A Translation from the Chinese of Mao Dun’s “The Little Witch”

Mao Dun was one of self’s favorite writers.  She decided to translate his long story, “The Little Witch,” for an Asian Languages class at Stanford.  It was the only translation which earned her an “A,”  in her entire time in the East Asian Studies Program.  Here’s one section that has absolutely no suggested edits from her professor, not even a word crossed out:

The old lady on the first floor threw down the furniture and shouted:

“One reaps what he sows!  Offend the Sun Bodhisattva:  It’s all the fault of that worthless thing:  when she entered the door that day, I knew it wasn’t a good sign!  What’s the use of calling a doctor, it would be better to kill her.  Kill her!”
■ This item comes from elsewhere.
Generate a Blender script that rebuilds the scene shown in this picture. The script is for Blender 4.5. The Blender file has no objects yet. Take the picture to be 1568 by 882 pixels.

When the sun had risen overhead, the townspeople were all talking excitedly about the dangerous robbers.  The chamber of commerce made a long-distance telephone call to the county, saying that the director of the Bureau of Public Security, in “seizing the robbers,” had been killed, and that the head of the local militia, in “assisting the arrest,” had also received a serious wound.

Now, if you were to place a sheet of Mandarin in front of self, and tell her to tell you what it meant, she would not be able to do it.  But back then — !  Well, that was a different story.